— START —

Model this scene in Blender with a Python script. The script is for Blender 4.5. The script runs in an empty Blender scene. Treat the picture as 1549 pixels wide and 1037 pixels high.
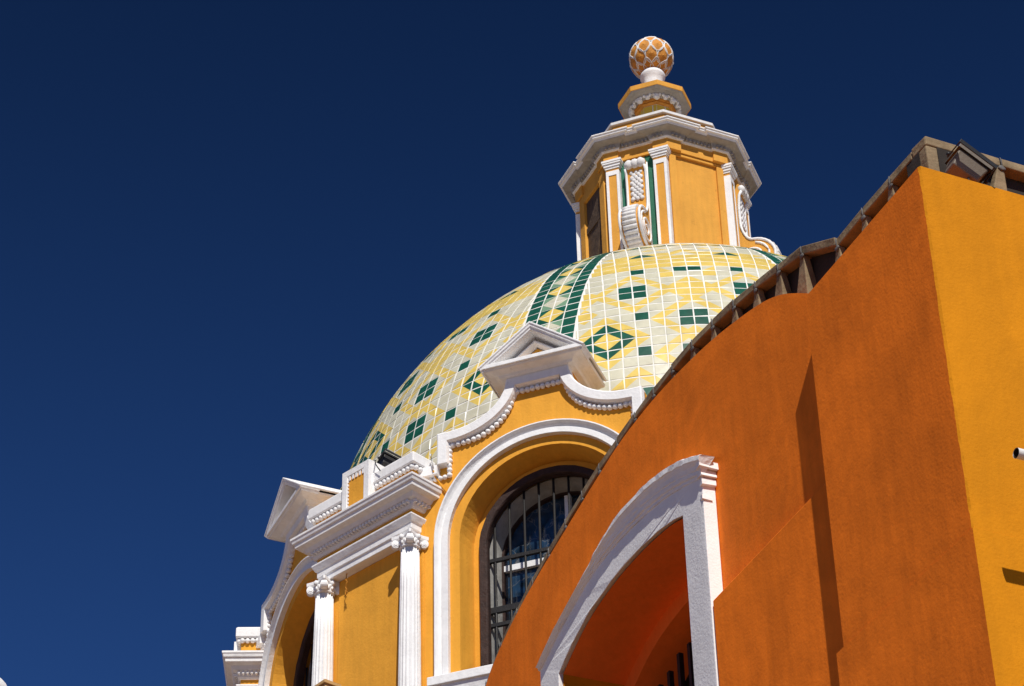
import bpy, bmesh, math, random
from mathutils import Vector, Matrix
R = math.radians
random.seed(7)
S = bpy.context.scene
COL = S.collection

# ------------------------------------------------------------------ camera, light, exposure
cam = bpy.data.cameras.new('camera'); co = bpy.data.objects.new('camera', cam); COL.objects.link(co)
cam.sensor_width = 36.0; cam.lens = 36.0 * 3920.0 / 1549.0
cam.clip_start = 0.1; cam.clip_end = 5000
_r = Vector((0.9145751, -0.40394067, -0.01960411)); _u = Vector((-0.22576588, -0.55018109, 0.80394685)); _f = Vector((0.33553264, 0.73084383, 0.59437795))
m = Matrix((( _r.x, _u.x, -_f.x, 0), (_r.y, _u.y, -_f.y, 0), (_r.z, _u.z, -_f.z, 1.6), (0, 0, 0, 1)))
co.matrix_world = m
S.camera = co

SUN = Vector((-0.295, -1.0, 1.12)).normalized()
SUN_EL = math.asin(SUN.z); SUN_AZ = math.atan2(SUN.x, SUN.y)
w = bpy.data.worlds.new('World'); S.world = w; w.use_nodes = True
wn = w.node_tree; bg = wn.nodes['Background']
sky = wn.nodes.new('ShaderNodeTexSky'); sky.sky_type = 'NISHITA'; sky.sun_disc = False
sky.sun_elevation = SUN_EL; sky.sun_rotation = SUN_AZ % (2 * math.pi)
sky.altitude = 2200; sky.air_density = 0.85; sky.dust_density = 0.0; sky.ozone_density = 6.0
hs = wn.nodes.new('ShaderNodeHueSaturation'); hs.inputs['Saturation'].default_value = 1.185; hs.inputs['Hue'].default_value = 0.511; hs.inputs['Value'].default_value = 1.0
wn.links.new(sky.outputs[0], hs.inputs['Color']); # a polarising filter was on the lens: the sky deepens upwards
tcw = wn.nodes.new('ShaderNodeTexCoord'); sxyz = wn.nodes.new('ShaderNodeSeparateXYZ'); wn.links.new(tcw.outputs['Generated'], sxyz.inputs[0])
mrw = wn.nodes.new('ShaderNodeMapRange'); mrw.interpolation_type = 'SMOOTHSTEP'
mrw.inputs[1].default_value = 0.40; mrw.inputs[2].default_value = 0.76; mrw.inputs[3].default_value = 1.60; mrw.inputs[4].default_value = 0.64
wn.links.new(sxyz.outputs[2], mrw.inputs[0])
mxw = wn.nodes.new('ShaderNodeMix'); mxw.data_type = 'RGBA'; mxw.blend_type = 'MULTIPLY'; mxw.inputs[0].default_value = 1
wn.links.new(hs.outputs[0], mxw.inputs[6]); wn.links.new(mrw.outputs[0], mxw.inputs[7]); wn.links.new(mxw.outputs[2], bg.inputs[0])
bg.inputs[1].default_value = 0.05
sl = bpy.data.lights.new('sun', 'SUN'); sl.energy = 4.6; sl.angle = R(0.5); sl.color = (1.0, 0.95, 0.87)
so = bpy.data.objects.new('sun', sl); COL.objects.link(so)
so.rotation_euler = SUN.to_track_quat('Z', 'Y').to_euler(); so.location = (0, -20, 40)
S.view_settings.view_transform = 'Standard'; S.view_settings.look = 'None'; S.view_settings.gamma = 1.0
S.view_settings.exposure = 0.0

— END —
— START —

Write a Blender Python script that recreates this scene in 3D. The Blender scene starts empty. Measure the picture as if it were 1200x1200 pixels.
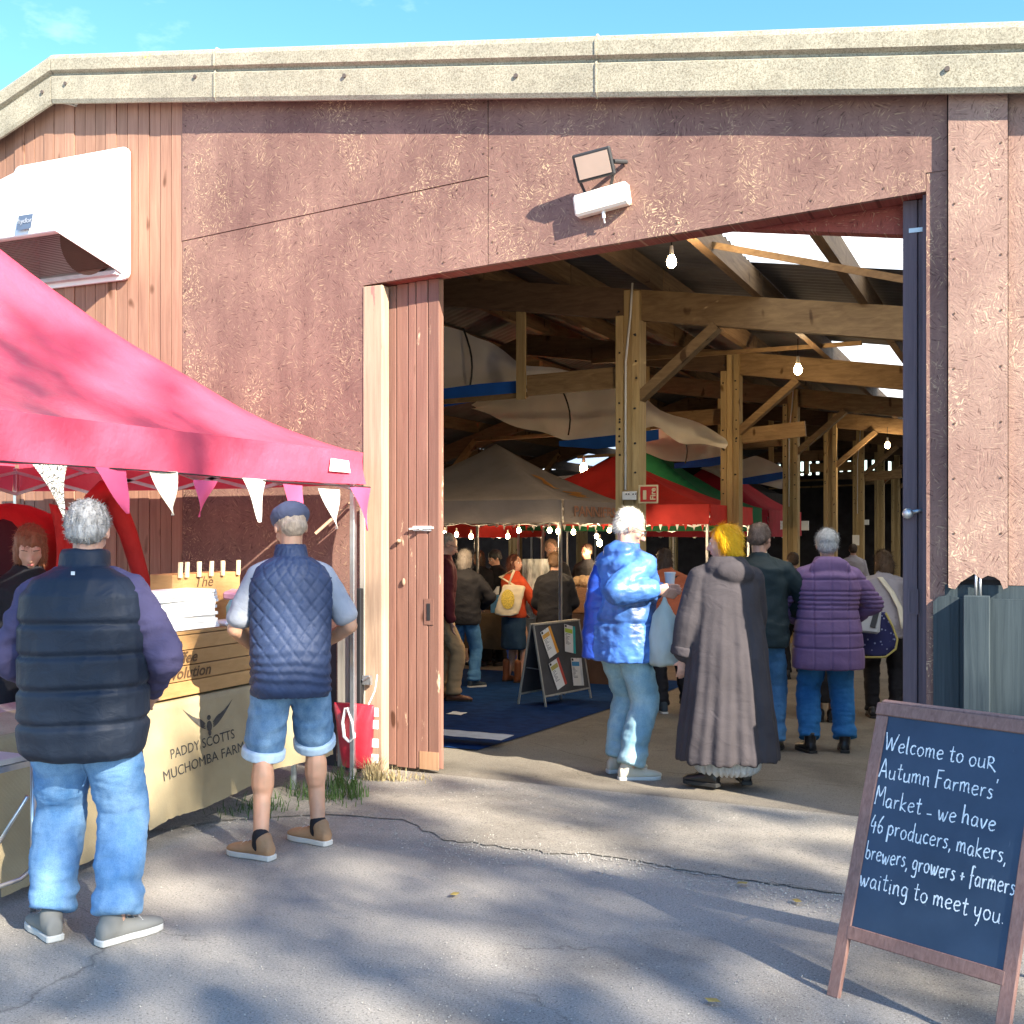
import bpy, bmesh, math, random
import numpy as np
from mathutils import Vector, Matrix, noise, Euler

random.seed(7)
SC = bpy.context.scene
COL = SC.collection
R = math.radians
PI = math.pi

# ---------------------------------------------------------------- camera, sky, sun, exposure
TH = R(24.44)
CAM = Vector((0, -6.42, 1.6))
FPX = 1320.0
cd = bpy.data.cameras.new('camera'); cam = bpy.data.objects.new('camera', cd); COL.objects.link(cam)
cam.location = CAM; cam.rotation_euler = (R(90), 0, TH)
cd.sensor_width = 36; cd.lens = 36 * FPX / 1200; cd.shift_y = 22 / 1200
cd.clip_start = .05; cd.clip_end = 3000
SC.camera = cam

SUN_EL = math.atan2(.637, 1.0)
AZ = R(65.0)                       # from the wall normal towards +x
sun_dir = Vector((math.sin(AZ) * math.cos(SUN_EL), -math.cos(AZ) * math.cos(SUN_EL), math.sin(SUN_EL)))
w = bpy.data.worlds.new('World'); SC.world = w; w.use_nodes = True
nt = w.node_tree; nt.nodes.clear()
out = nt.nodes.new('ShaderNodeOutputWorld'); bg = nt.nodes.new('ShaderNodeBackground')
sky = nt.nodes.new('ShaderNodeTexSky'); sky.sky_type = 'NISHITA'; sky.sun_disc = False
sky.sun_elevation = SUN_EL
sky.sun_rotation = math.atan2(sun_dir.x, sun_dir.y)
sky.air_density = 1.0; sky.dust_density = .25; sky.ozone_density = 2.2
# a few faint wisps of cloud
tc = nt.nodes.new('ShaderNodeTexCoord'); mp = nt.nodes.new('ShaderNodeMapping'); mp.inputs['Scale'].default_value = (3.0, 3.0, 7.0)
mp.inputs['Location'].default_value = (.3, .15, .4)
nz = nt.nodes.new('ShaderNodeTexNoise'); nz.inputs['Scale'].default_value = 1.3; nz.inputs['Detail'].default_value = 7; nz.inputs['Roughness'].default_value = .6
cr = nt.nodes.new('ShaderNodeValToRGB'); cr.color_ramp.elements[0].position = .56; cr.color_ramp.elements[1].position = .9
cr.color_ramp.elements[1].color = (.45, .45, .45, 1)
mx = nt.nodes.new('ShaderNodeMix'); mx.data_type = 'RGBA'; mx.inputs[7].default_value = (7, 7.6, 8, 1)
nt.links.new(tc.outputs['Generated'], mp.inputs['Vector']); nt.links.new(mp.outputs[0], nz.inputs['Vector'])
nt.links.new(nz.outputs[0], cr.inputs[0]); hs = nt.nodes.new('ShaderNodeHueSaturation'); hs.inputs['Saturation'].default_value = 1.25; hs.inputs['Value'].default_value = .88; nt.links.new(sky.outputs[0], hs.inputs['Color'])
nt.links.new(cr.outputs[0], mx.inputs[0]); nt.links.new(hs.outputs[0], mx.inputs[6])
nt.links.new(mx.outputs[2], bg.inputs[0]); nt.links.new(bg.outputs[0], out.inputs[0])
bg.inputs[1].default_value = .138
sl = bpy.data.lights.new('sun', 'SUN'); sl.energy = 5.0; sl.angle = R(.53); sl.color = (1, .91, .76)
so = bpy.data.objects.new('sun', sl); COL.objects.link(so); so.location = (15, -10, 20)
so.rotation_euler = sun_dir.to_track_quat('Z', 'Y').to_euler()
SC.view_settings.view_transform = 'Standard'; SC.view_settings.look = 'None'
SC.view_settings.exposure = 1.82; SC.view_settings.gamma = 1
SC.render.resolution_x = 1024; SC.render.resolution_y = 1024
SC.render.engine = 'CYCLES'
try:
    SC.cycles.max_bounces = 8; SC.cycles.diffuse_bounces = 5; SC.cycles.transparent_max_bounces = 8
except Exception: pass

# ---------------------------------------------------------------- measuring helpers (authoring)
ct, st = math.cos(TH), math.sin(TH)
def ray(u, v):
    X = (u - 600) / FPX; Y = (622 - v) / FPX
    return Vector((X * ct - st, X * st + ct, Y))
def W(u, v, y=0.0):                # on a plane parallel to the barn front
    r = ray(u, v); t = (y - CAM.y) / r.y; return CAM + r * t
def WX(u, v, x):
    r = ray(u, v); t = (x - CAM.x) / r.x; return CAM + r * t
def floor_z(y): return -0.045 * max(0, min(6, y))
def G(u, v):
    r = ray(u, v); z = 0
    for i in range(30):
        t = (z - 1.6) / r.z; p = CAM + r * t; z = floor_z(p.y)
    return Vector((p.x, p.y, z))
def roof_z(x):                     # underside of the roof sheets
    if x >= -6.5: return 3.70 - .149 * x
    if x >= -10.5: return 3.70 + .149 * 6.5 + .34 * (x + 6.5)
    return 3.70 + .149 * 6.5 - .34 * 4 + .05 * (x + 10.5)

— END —
— START —

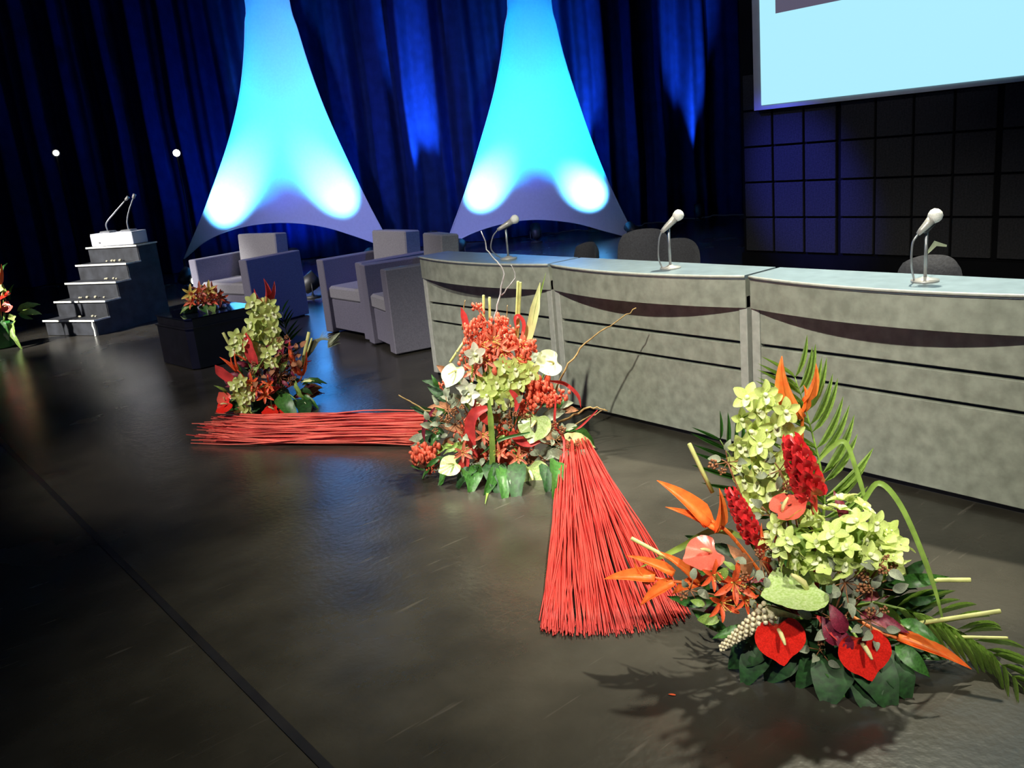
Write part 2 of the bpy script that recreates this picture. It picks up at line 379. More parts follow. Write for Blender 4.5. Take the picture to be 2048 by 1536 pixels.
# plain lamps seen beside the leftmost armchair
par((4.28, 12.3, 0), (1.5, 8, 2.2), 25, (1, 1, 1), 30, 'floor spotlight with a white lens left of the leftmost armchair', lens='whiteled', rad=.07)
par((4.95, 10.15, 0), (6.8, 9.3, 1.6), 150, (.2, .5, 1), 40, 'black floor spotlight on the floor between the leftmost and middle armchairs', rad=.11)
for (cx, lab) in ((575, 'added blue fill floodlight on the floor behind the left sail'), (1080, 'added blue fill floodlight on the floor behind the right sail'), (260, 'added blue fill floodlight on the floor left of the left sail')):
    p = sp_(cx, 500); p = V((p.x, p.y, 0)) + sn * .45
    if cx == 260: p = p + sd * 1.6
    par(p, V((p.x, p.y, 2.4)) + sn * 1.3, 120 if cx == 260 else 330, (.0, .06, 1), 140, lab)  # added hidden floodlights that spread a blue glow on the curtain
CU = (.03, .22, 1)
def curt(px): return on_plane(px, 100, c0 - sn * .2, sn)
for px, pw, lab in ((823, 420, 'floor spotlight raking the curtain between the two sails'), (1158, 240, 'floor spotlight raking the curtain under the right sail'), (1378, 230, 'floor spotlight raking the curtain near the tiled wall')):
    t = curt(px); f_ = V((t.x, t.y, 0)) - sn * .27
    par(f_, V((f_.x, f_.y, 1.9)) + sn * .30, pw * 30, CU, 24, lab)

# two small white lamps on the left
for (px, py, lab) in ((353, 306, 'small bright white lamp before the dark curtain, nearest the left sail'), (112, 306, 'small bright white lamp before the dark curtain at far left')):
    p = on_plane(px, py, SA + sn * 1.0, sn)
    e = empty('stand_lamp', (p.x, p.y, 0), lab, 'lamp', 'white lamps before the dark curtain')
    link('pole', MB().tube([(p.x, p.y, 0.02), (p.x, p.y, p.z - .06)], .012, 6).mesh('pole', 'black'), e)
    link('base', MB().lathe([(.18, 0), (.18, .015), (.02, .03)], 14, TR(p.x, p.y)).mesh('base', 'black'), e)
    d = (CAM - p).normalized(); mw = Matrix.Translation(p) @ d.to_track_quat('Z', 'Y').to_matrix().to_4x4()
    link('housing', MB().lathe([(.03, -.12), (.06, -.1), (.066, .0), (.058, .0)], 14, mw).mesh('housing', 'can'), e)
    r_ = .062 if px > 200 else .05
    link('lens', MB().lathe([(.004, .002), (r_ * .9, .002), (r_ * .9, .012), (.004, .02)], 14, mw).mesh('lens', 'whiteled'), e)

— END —

## PROBLEM DESCRIPTION
Copy the listing above exactly, but only from the line with "Model this scene" through the line with "COL = S.collection", including those two lines and excluding any picture.

## EXERCISE ANSWER
Model this scene in Blender with a Python script. The script is for Blender 4.5. The script runs in an empty Blender scene. Treat the picture as 1549 pixels wide and 1037 pixels high.
import bpy, bmesh, math, random
from mathutils import Vector, Matrix
R = math.radians
random.seed(7)
S = bpy.context.scene
COL = S.collection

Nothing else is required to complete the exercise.